The latter has been my experience, although I can’t say I knew it at the time. While interviewing for a position early in my career, I was asked the standard question of what I considered to be my greatest weakness. Thinking myself to be very clever, I delivered my well-crafted response: “I am a perfectionist.” I got the job and was later told the interviewer had described me as “Bubbles—she has all the right answers!” Nonetheless, little did I know how prescient my twenty-something instinct was. Ultimately, running my life by anticipating what you would think was my best next move became a painful process, as the real me became stifled and buried under murky layers of who I thought you wanted me to be.

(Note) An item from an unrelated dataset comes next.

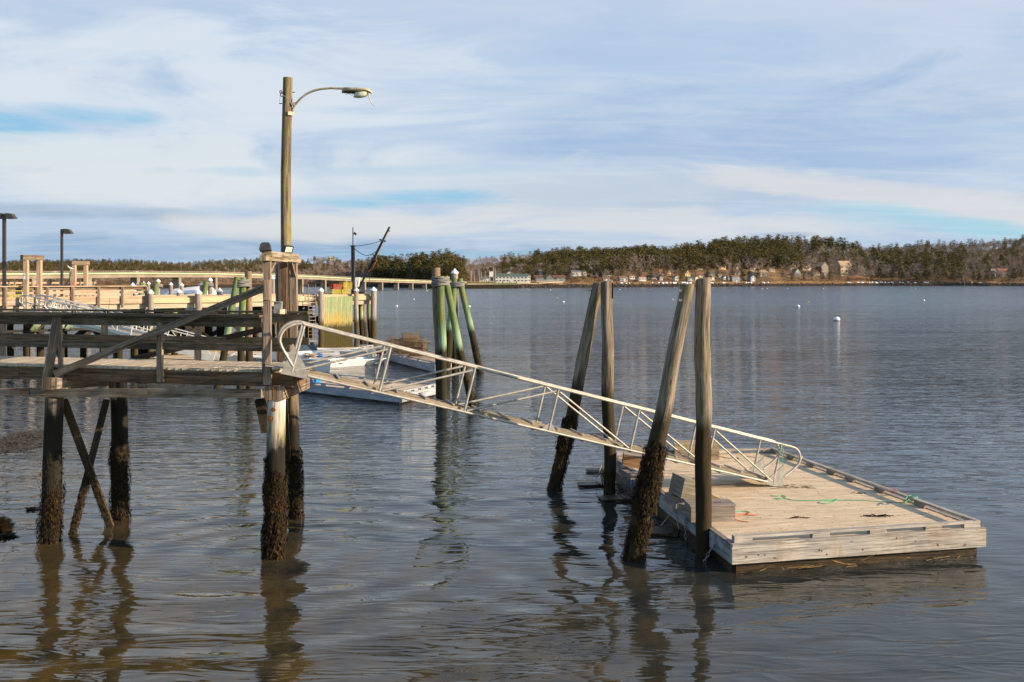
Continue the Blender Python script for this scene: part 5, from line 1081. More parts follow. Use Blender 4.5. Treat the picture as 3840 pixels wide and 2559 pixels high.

Preserved by strata of silt that began accumulating about 385 million years ago on Valentia Island are the footprints of a primitive vertebrate. In waddling along the muddy shoreline of what was then swampland, a creature left prints that later fossilized and, in 1993, were discovered by an undergraduate geology student. The Valentia Island tracks are among the oldest signs of vertebrate life on land.
The shores here have launched livelihoods and leisure pastimes as old as Mug Ruith, if not prehistoric critters. Seine boats are traditional timber crafts that have been used along this coastline for both work and play. The boats hold 12 oarsmen and a coxswain and were commonly used by fisherman in the Iveragh Peninsula, as well as raced. A seine boat regatta is held in Valentia every August.
The seine boats are operated by two men rowing each oar. One pulls the outside of the oar, which is rounded, and guides the motion of the oar. The other pulls the middle of the oar, stopping it at the last minute to prevent both men being hit in the chest with the moving oar. The seine fishing boats were accompanied by similarly-built four-oared pilot boats. The pilot boat would cast out a seine net in an arc, closing into a circle with the seine boat, which would then haul in the net.
Valentia Island’s place in history involves laying cable as well as nets–it is the location of the oldest Atlantic cable stations in the world. According to published accounts, prior to the transatlantic telegraph, American longitude measurements had a 2,800-foot variance with those of Europe. As part of an effort to correctly link longitudes between the U.S. and Europe, Dr. Benjamin A. Gould, Jr. and Mr. A. T. Mosman built a temporary longitude observatory adjacent to the Foilhommerum Cable Station on Valentia, and sought to synchronize longitude observations with Heart’s Content, Newfoundland. After many attempts thwarted by rainy and cloudy days, the first transatlantic longitude signals were exchanged between Foilhommerum and Hearts’s Content on October 24, 1866.
I endured many gloomy and overcast days frustrated by thinking I needed to be “perfect,” rather than realizing I am not an all-knowing druid, I am a human, a condition that will always entail making mistakes. I have come closer to reaching my own “Heart’s Content” and finding my place in the world through recognizing the undue “Pier pressure” I put on myself. One of the nuggets of wisdom my mother has passed along to me is her definition of humility—remaining teachable. I can’t very well access the joy and wonder of new discoveries if I expect myself to already have all the answers. By accepting I will always be a work-in-progress, I can be comfortable that I have my oar to pull, others have theirs, and together we weave an enduring net of love.